• Data section:
────────────────────────────────────────
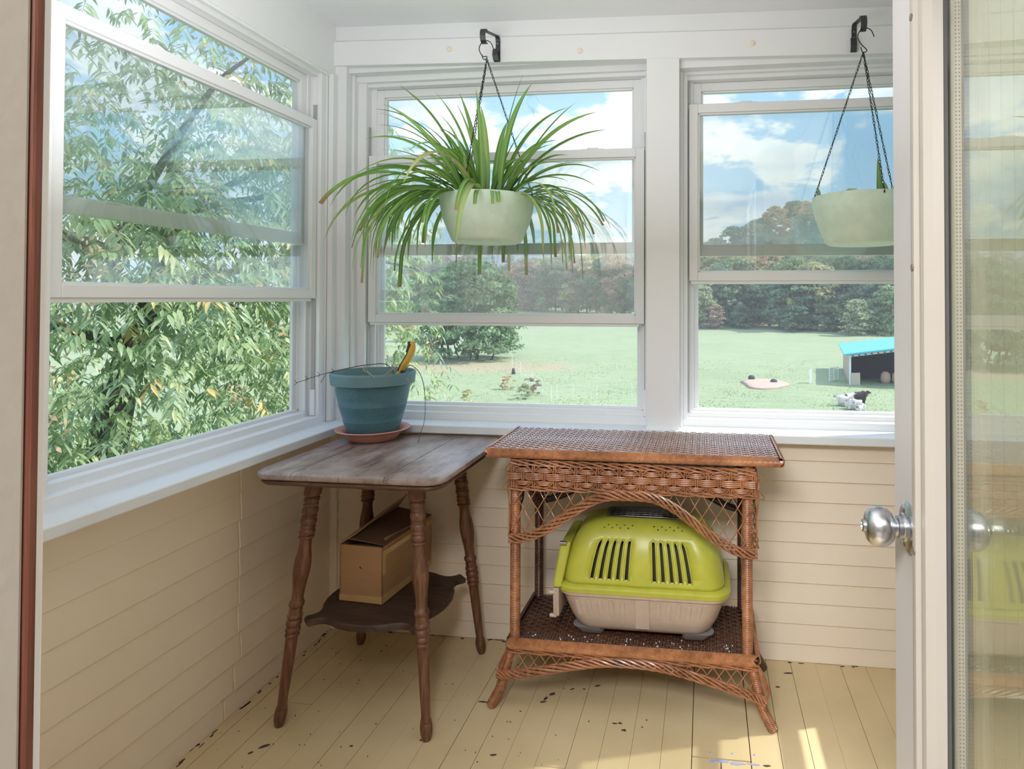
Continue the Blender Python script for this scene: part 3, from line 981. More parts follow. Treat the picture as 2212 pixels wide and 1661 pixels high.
# serpentine shelf tied into the legs
ZS = 0.302
half = [(0.0, 0.208), (0.04, 0.205), (0.08, 0.194), (0.105, 0.181), (0.128, 0.1745), (0.148, 0.176), (0.163, 0.186), (0.173, 0.199)]
side = [(x, -y) for x, y in half]
out = []
for c in range(4):
    pts = [(-x, y) for x, y in side[::-1]] + side[1:]
    for (px, py) in pts:
        q = c * PI / 2
        out.append((TC[0] + px * math.cos(q) - py * math.sin(q), TC[1] + px * math.sin(q) + py * math.cos(q)))
m = MB()
def ring_in(z, f):
    return [(TC[0] + (px - TC[0]) * f, TC[1] + (py - TC[1]) * f, z) for px, py in out]
m.rings([ring_in(ZS - 0.022, 0.965), ring_in(ZS - 0.020, 0.99), ring_in(ZS - 0.012, 1.0), ring_in(ZS - 0.004, 0.99), ring_in(ZS, 0.965)], True, True)
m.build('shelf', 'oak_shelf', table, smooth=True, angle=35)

# ------------------------------------------------------------------ cardboard box on the table shelf
bc = Vector((-1.121, 2.006)); bdir = Vector((0.026, 0.331)).normalized(); bx = Vector((bdir.y, -bdir.x))
def bp(u, v, z):
    p = bc + bx * u + bdir * v
    return (p.x, p.y, z)
box = thing('cardboard_box', 'brown cardboard box with taped edges and one flap lifted on the dark table shelf', 'box', (bc.x, bc.y, ZS))
BW, BL, BH, BT = 0.078, 0.325, 0.184, 0.004
z0 = ZS + 0.0008
def panel(name, a, b, c, d, mat='cardboard', th=BT, parent=box):
    P = [Vector(q) for q in (a, b, c, d)]
    n = (P[1] - P[0]).cross(P[3] - P[0]).normalized() * th
    m = MB(); m.hexa([tuple(p) for p in P] + [tuple(p + n) for p in P])
    return m.build(name, mat, parent)
panel('bottom', bp(-BW, 0, z0), bp(BW, 0, z0), bp(BW, BL, z0), bp(-BW, BL, z0))
def sidep(u0, v0, u1, v1, zt0=None, zt1=None):
    zt0 = zt0 or z0 + BH; zt1 = zt1 or z0 + BH
    return panel('side', bp(u0, v0, z0), bp(u1, v1, z0), bp(u1, v1, zt1), bp(u0, v0, zt0))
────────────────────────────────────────
• Requirements:
Write the listing above out again exactly, dropping each image.

• Result:
Continue the Blender Python script for this scene: part 3, from line 981. More parts follow. Treat the picture as 2212 pixels wide and 1661 pixels high.
# serpentine shelf tied into the legs
ZS = 0.302
half = [(0.0, 0.208), (0.04, 0.205), (0.08, 0.194), (0.105, 0.181), (0.128, 0.1745), (0.148, 0.176), (0.163, 0.186), (0.173, 0.199)]
side = [(x, -y) for x, y in half]
out = []
for c in range(4):
    pts = [(-x, y) for x, y in side[::-1]] + side[1:]
    for (px, py) in pts:
        q = c * PI / 2
        out.append((TC[0] + px * math.cos(q) - py * math.sin(q), TC[1] + px * math.sin(q) + py * math.cos(q)))
m = MB()
def ring_in(z, f):
    return [(TC[0] + (px - TC[0]) * f, TC[1] + (py - TC[1]) * f, z) for px, py in out]
m.rings([ring_in(ZS - 0.022, 0.965), ring_in(ZS - 0.020, 0.99), ring_in(ZS - 0.012, 1.0), ring_in(ZS - 0.004, 0.99), ring_in(ZS, 0.965)], True, True)
m.build('shelf', 'oak_shelf', table, smooth=True, angle=35)

# ------------------------------------------------------------------ cardboard box on the table shelf
bc = Vector((-1.121, 2.006)); bdir = Vector((0.026, 0.331)).normalized(); bx = Vector((bdir.y, -bdir.x))
def bp(u, v, z):
    p = bc + bx * u + bdir * v
    return (p.x, p.y, z)
box = thing('cardboard_box', 'brown cardboard box with taped edges and one flap lifted on the dark table shelf', 'box', (bc.x, bc.y, ZS))
BW, BL, BH, BT = 0.078, 0.325, 0.184, 0.004
z0 = ZS + 0.0008
def panel(name, a, b, c, d, mat='cardboard', th=BT, parent=box):
    P = [Vector(q) for q in (a, b, c, d)]
    n = (P[1] - P[0]).cross(P[3] - P[0]).normalized() * th
    m = MB(); m.hexa([tuple(p) for p in P] + [tuple(p + n) for p in P])
    return m.build(name, mat, parent)
panel('bottom', bp(-BW, 0, z0), bp(BW, 0, z0), bp(BW, BL, z0), bp(-BW, BL, z0))
def sidep(u0, v0, u1, v1, zt0=None, zt1=None):
    zt0 = zt0 or z0 + BH; zt1 = zt1 or z0 + BH
    return panel('side', bp(u0, v0, z0), bp(u1, v1, z0), bp(u1, v1, zt1), bp(u0, v0, zt0))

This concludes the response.